When I use window and linux on same problem, same cross sections, they show different solution. It was just test file with about 100pcm std, but it shows quite different k value, about 300 pcm difference.
I used different machines. I thought about random number generator, but I think RNgenerator doesn’t depend on machine, from methodology.
Is it normal?
I’m using MPICH2 for MPI with 24 nodes, 244 core. The command for this is:
At first, it looks working but the result doesn’t.
Through the process, it doesn’t spread work but calculate independently. It shows 244 exactly same result without send/receiving each other.
Is it command problem? or other?
For your 1st question (different answers on different machines/OS’), were the two machines both 64-bit, or was one 32-bit and the other 64?

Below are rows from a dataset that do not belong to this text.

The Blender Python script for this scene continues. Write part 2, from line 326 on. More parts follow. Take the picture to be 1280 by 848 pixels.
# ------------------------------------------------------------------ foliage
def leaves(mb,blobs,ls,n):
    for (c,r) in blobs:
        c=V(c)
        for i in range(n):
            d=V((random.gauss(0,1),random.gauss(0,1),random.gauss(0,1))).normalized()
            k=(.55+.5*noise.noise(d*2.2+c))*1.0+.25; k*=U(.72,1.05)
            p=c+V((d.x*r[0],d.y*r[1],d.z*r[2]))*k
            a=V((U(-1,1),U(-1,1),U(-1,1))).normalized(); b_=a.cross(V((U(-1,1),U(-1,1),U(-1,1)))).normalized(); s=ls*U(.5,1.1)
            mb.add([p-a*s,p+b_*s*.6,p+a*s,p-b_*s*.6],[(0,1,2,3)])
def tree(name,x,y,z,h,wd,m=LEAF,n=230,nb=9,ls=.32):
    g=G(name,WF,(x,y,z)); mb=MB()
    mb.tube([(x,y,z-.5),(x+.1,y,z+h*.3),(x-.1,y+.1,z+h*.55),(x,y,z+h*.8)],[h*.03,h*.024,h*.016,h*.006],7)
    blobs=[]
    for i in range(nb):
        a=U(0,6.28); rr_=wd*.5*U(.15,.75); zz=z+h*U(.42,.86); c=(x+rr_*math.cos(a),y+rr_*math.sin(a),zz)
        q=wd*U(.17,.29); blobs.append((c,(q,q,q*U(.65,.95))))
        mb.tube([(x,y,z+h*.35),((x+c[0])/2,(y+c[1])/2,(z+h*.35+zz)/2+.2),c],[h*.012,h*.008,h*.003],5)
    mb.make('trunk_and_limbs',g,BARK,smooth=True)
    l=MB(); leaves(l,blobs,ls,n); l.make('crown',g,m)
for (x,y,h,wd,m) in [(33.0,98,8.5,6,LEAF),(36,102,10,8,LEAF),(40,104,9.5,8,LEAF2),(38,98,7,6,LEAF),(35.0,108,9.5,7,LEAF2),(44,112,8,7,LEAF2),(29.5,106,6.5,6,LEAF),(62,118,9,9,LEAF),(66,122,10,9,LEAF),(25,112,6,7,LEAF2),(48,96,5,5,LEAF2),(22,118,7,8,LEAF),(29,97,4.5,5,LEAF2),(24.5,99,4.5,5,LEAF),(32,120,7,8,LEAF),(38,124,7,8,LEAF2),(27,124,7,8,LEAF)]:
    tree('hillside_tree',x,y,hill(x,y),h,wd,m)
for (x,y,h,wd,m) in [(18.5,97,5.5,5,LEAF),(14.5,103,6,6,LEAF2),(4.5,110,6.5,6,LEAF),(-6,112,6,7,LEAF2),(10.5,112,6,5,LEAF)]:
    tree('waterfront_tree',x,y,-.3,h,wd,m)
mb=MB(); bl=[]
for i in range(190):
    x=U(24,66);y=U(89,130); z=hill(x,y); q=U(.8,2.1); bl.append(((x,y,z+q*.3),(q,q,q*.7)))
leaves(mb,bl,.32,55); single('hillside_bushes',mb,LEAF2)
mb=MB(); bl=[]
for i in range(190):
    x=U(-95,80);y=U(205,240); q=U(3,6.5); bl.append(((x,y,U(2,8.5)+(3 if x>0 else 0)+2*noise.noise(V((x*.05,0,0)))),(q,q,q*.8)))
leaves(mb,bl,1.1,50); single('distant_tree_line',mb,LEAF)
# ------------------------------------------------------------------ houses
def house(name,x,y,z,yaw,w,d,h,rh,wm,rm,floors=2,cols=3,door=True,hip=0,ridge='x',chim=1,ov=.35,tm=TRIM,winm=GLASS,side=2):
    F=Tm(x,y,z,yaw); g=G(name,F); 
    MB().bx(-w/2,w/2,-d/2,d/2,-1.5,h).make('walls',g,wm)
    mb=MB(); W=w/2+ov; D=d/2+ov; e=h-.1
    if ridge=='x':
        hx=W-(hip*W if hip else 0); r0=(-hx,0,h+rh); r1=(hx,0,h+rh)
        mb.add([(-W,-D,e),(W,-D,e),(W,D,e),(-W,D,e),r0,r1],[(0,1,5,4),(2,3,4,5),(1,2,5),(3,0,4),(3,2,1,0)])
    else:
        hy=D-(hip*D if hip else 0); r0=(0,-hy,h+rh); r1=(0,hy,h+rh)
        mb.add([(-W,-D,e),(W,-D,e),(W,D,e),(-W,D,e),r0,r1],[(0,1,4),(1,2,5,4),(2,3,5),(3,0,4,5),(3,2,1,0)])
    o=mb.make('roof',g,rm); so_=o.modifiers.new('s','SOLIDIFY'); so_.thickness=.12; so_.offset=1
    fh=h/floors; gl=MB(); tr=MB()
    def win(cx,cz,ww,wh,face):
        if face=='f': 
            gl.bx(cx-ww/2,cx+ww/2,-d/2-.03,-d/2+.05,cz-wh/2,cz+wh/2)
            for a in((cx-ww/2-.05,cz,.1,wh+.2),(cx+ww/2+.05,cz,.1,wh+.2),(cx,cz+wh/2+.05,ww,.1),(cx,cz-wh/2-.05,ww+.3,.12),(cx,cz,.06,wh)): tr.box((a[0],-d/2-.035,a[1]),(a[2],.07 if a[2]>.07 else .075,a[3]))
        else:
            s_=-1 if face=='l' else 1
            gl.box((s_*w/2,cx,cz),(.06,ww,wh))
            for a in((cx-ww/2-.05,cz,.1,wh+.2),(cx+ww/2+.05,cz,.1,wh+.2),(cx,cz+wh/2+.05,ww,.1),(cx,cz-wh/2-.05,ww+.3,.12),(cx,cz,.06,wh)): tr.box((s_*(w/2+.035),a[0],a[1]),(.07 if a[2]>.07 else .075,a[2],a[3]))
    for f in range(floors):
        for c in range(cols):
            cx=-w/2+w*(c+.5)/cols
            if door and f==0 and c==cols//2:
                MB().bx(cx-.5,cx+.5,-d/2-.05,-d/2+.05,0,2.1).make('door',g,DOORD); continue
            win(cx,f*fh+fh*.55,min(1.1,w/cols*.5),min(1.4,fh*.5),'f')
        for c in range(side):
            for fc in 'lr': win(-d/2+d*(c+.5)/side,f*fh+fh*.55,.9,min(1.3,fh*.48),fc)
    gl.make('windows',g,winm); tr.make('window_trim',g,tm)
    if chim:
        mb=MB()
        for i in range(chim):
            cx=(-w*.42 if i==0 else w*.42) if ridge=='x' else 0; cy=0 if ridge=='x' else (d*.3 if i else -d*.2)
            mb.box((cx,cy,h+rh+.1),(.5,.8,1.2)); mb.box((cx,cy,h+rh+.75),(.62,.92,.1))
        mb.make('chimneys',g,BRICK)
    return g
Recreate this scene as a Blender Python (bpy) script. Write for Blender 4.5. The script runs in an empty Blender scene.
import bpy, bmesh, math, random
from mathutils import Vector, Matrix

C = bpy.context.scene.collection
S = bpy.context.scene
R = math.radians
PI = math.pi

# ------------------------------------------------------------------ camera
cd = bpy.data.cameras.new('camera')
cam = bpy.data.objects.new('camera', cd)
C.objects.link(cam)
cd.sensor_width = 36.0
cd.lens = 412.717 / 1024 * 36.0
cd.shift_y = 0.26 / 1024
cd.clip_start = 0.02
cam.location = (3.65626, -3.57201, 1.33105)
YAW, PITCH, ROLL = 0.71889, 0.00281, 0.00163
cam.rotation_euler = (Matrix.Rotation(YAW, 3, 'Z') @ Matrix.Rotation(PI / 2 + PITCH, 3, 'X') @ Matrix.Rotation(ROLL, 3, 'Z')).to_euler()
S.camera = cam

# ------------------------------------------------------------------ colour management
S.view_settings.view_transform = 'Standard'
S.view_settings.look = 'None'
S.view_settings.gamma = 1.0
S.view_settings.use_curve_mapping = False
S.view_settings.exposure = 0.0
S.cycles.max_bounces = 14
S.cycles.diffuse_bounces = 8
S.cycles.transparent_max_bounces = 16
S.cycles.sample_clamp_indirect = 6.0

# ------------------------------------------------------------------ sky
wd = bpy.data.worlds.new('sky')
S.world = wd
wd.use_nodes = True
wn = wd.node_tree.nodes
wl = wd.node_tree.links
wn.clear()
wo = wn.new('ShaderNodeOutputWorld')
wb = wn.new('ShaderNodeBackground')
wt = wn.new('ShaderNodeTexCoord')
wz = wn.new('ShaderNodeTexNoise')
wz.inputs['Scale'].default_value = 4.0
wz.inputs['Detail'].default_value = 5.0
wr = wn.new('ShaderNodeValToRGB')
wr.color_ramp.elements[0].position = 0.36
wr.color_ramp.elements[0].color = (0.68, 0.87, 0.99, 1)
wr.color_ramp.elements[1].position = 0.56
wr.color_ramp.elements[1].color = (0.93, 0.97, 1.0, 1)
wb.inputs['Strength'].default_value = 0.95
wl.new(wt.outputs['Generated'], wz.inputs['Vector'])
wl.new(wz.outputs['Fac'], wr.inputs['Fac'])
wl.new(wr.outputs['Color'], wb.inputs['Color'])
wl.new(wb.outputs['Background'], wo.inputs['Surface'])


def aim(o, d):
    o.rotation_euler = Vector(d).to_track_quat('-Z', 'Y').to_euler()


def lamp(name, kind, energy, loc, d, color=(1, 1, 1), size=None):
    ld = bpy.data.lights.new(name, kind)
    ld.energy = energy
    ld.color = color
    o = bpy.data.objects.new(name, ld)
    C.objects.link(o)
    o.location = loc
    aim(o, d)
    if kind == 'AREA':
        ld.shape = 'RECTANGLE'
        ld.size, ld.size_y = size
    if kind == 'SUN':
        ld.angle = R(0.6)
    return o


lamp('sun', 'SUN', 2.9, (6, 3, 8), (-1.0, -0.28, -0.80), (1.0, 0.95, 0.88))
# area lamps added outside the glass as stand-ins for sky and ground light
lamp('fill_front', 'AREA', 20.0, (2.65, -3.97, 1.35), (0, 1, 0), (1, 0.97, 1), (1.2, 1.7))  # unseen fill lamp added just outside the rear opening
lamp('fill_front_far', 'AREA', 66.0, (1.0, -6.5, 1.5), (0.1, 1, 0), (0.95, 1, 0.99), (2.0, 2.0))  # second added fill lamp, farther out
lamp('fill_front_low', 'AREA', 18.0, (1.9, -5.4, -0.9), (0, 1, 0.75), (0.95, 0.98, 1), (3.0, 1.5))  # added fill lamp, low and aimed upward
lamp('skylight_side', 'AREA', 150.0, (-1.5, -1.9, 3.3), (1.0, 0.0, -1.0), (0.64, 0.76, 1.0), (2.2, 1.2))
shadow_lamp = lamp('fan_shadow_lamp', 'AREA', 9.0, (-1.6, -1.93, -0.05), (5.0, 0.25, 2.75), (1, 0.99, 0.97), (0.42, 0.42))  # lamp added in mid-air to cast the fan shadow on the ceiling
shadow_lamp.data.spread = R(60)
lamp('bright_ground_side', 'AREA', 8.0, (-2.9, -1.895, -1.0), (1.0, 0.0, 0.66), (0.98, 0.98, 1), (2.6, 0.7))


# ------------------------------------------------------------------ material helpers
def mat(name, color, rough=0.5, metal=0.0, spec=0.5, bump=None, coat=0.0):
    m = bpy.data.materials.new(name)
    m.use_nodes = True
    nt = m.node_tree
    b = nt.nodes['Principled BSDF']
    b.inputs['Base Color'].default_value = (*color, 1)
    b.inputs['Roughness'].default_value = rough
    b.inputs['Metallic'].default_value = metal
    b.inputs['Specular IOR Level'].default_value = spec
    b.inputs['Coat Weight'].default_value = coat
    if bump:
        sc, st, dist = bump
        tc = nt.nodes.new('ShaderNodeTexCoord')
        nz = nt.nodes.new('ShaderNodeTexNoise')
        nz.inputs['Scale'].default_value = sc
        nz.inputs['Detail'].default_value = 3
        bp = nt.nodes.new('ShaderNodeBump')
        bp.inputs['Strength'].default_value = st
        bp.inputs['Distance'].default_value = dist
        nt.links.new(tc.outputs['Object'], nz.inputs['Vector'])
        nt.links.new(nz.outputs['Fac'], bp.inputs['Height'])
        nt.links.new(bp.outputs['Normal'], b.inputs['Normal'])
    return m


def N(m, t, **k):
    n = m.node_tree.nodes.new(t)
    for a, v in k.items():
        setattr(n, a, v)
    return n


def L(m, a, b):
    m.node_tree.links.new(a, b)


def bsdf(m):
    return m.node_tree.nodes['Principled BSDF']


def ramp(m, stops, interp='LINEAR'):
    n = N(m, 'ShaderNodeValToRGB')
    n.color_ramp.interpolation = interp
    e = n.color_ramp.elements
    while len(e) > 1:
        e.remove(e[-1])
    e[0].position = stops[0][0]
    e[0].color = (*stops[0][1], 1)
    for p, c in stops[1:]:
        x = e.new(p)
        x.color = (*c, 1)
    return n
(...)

On the second question (and your new post), yes you do have to compile using mpif90, i.e., use the command 'make MPI=yes '. MPI=yes will set the compiler to the mpi compiler located in MPI_DIR (in the Makefile). Also (although I expect you will receive errors during compilation if this is not done correctly), ensure that if your MPI_DIR points to an MPI wrapper which uses the intel compiler, that the COMPILER flag is set to intel. The converse is true if the MPI wrapper uses gfortran; that is, make sure COMPILER = gnu.
Make sure you are using the mpirun/mpiexec command from the same bin/ directory you used mpif90 from (in your case /opt/applic/mpi/$(COMPILER)-13.1/mpich2-1.4.1p1/bin)
You might need to set your LD_LIBRARY_PATH environment variable to the lib/ subdirectory of your MPI installation. It’s possible that a shared library is getting linked to a different MPI distribution.
You need to make sure that the COMPILER variable in the Makefile is set to gnu, intel, pgi, ibm, or cray (depending on what compiler was used to compile MPICH2. If the COMPILER variable is not correct, it will not run the pre-processor on the code and therefore any blocks of code that have #ifdef MPI around them won’t show up. It looks like your MPICH2 is built off the intel compiler, so I would set COMPILER=intel, MPI=yes, and then run ‘make distclean’, and then ‘make’.